Music is/should be an Impulsion
One thing, that I now feel inspired to write about, is something that has cropped up time and time again over the last few months…. Music Writing.
To be more specific.. why and when we as musicians write music. I mean (and this is not knocking anyones style. it takes all types) when i hear musicians i know say that they haven’t written a song for 6 months but ‘have to soon, because we want an EP out for the new year’, i kind-of do vomit in my own mouth a little. That statement isn’t just one musician i know; it’s probably around 50% of all the Musicians i know.
I’m from the complete other side. Scope out my Myspace Blogs from 2006/2007 onwards and i have a tendency to mention how I’m not recording music to ‘be famous’. I write my music to document my life, and i always have done. When I finish a song, i don’t estrange myself from it because it doesn’t have ‘sell-ability’. In my opinion, this is how music started, and i’m a bit sad that this rationale has been lost, in favour of getting together to force-write songs because of commerce. However, commerce alone is completely fine, i just can’t subscribe to musicians getting together in order to create commerce, especially those who maintain that music is their passion.
One of the reasons I slipped into poetry-writing was how instantaneous I could get those opinions/feelings onto paper and document them. I know from the sales figures that not many folks like my/like poetry, but none of that matters to me, I’M documenting my feelings down, and because i am me, that’s the only thing that matters.

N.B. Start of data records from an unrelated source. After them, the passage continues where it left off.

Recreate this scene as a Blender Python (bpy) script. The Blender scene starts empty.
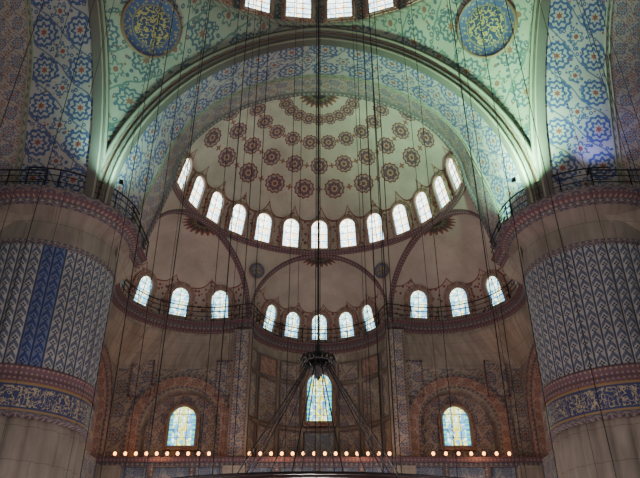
import bpy, math, random
from mathutils import Vector, Matrix
sin,cos,pi,sqrt,tan=math.sin,math.cos,math.pi,math.sqrt,math.tan
rad=math.radians
random.seed(4)
SC=bpy.context.scene
COL=SC.collection
def S(r,g,b,k=1.0):
    f=lambda c:((c/255+.055)/1.055)**2.4 if c>10 else c/255/12.92
    return (f(r)*k,f(g)*k,f(b)*k,1.0)
# ------------------------------------------------------------------ shader DSL
class E:
    def __init__(s,m,k): s.m=m; s.k=k
    def __add__(s,o): return s.m.math('ADD',s,o)
    __radd__=__add__
    def __mul__(s,o): return s.m.math('MULTIPLY',s,o)
    __rmul__=__mul__
    def __sub__(s,o): return s.m.math('SUBTRACT',s,o)
    def __rsub__(s,o): return s.m.math('SUBTRACT',o,s)
    def __truediv__(s,o): return s.m.math('DIVIDE',s,o)
    def lt(s,o): return s.m.math('LESS_THAN',s,o)
    def gt(s,o): return s.m.math('GREATER_THAN',s,o)
    def fract(s): return s.m.math('FRACT',s)
    def floor(s): return s.m.math('FLOOR',s)
    def sin(s): return s.m.math('SINE',s)
    def cos(s): return s.m.math('COSINE',s)
    def abs(s): return s.m.math('ABSOLUTE',s)
    def sqrt(s): return s.m.math('SQRT',s)
    def mx(s,o): return s.m.math('MAXIMUM',s,o)
    def mn(s,o): return s.m.math('MINIMUM',s,o)
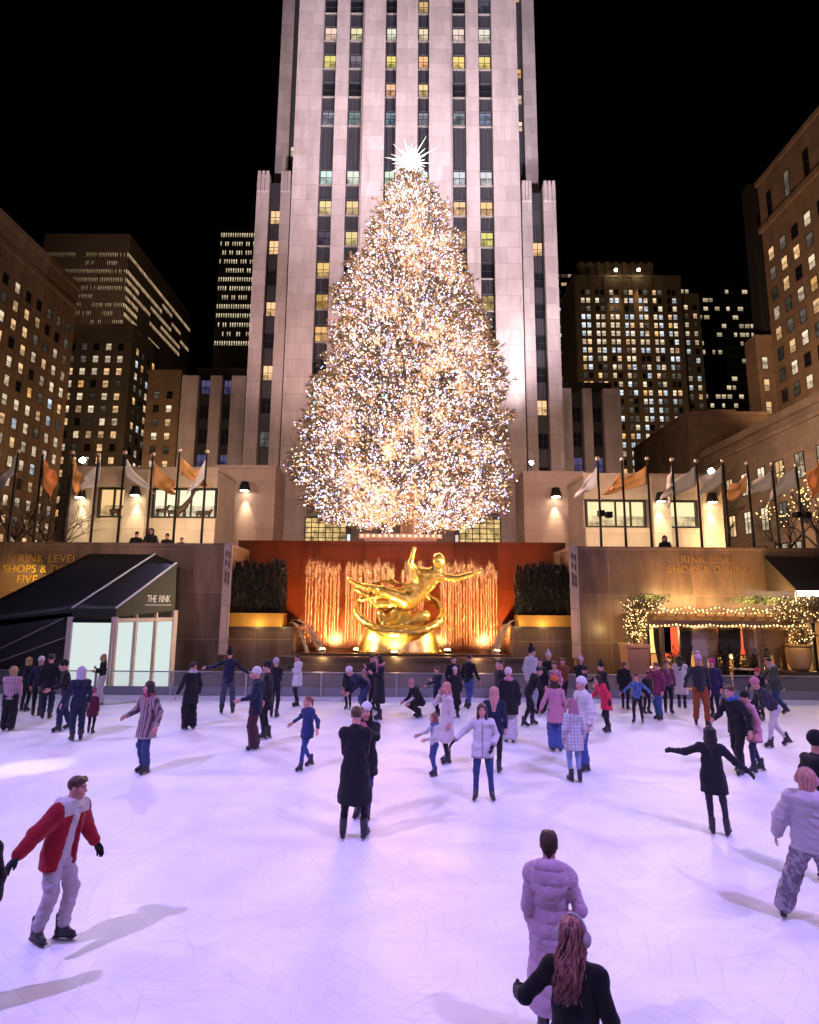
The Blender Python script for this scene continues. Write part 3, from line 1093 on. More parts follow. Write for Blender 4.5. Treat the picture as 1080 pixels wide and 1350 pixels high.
def ice_mat():
    m, nt, b, L = nodes('ice')
    tc = N(nt, 'ShaderNodeTexCoord')
    n1 = N(nt, 'ShaderNodeTexNoise', Scale=.55, Detail=6.0, Roughness=.6, Distortion=.6)
    L.new(tc.outputs['Object'], n1.inputs['Vector'])
    mx = N(nt, 'ShaderNodeMix', data_type='RGBA')
    mx.inputs[6].default_value = (.74, .73, .80, 1)
    mx.inputs[7].default_value = (.90, .90, .92, 1)
    r0 = N(nt, 'ShaderNodeMapRange')
    r0.inputs['From Min'].default_value = .32; r0.inputs['From Max'].default_value = .6
    L.new(n1.outputs['Fac'], r0.inputs['Value'])
    L.new(r0.outputs[0], mx.inputs[0])
    # skate scratches: thin warped bands in several directions
    hs = None
    for i, (ang, sc, dist) in enumerate(((.25, 1.7, 9.0), (1.2, 1.3, 12.0), (2.2, 2.1, 8.0), (2.9, 1.1, 14.0), (.8, 2.6, 10.0), (1.75, 2.9, 12.0))):
        mp = N(nt, 'ShaderNodeMapping')
        mp.inputs['Rotation'].default_value = (0, 0, ang)
        mp.inputs['Location'].default_value = (i * 3.1, i * 1.7, 0)
        L.new(tc.outputs['Object'], mp.inputs[0])
        wv = N(nt, 'ShaderNodeTexWave', Scale=sc, Distortion=dist, Detail=2.0)
        wv.inputs['Detail Scale'].default_value = .35
        L.new(mp.outputs[0], wv.inputs['Vector'])
        pw = N(nt, 'ShaderNodeMath', operation='POWER')
        L.new(wv.outputs['Fac'], pw.inputs[0]); pw.inputs[1].default_value = 130
        nm = N(nt, 'ShaderNodeTexNoise', Scale=.9 + .3 * i, Detail=2.0)
        L.new(mp.outputs[0], nm.inputs['Vector'])
        rm = N(nt, 'ShaderNodeMapRange')
        rm.inputs['From Min'].default_value = .45; rm.inputs['From Max'].default_value = .65
        L.new(nm.outputs['Fac'], rm.inputs['Value'])
        ml = N(nt, 'ShaderNodeMath', operation='MULTIPLY')
        L.new(pw.outputs[0], ml.inputs[0]); L.new(rm.outputs[0], ml.inputs[1])
        if hs is None:
            hs = ml
        else:
            ad = N(nt, 'ShaderNodeMath', operation='ADD')
            L.new(hs.outputs[0], ad.inputs[0]); L.new(ml.outputs[0], ad.inputs[1])
            hs = ad
    # brushed streaks along the skating direction
    mp = N(nt, 'ShaderNodeMapping'); mp.inputs['Scale'].default_value = (.7, 7, 1)
    mp.inputs['Rotation'].default_value = (0, 0, .12)
    L.new(tc.outputs['Object'], mp.inputs[0])
    n3 = N(nt, 'ShaderNodeTexNoise', Scale=1.6, Detail=7.0, Roughness=.7, Distortion=.8)
    L.new(mp.outputs[0], n3.inputs['Vector'])
    r3 = N(nt, 'ShaderNodeMapRange')
    r3.inputs['To Min'].default_value = .90; r3.inputs['To Max'].default_value = 1.07
    L.new(n3.outputs['Fac'], r3.inputs['Value'])
    s1 = N(nt, 'ShaderNodeVectorMath', operation='SCALE')
    L.new(mx.outputs[2], s1.inputs[0]); L.new(r3.outputs[0], s1.inputs['Scale'])
    m2 = N(nt, 'ShaderNodeMix', data_type='RGBA')
    m2.inputs[7].default_value = (.52, .52, .66, 1)
    sc = N(nt, 'ShaderNodeMath', operation='MULTIPLY'); L.new(hs.outputs[0], sc.inputs[0]); sc.inputs[1].default_value = .21
    sc.use_clamp = True
    L.new(sc.outputs[0], m2.inputs[0]); L.new(s1.outputs[0], m2.inputs[6])
    L.new(m2.outputs[2], b.inputs['Base Color'])
    rr = N(nt, 'ShaderNodeMapRange')
    rr.inputs['To Min'].default_value = .32; rr.inputs['To Max'].default_value = .6
    L.new(n3.outputs['Fac'], rr.inputs['Value']); L.new(rr.outputs[0], b.inputs['Roughness'])
    b.inputs['Specular IOR Level'].default_value = .3
    ad = N(nt, 'ShaderNodeMath', operation='MULTIPLY_ADD')
    L.new(n3.outputs['Fac'], ad.inputs[0]); ad.inputs[1].default_value = .45
    ng = N(nt, 'ShaderNodeMath', operation='MULTIPLY'); L.new(hs.outputs[0], ng.inputs[0]); ng.inputs[1].default_value = -.6
    L.new(ng.outputs[0], ad.inputs[2])
    bp = N(nt, 'ShaderNodeBump', Strength=.3, Distance=.02)
    L.new(ad.outputs[0], bp.inputs['Height']); L.new(bp.outputs['Normal'], b.inputs['Normal'])
    return m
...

As a musician, specifically one who writes a lot of stuff (read: good, bad and terrible), it’s really amazing to look back on something 5+ years old and have a lyric remind you of a time, a place and a person. Take last week for example, i was cleaning out my closets and found lots of old school jotters (that i stole) full of songs that i hadn’t seen in easily 8+ years. I pulled out my acoustic and went through every single one. Between trying to remember, and actually being nostalgic; i think i sat for around 6 hours playing ancient songs. However, one song ‘Angel with Glitter Wings’ just took me back. It was written about a girl (who would become one of my best girlfriends of all time) that i randomly met on halloween night, who had glittery wings. Simple. The song is far from even average, but it’s nice, and had i not been into documenting experiences and feelings so much, i can honestly say i’d have NEVER remembered what she wore when i first met her, such is my terrible memory.
The point I’m trying to make is ; I find it a horrible shame that musicians are only writing for the sake of writing. Writing to create product. It’s a worldwide epidemic, and not limited to NI, but it’s tragic. There’s such a drive these days for musicians to spend 1 hour writing and recording a song, then 3,595 hours promoting it, but what is the point, really? This is not a mere statement of trying to appear the epitome of prolific, because if i released every song i wrote, I’d have 100 albums, and i know certain folks who are the same (Glenn from Intermission, Furlo, Fighting with Wire), it’s about writing for writing sakes… otherwise you’re painting a wall in the hopes of selling a building.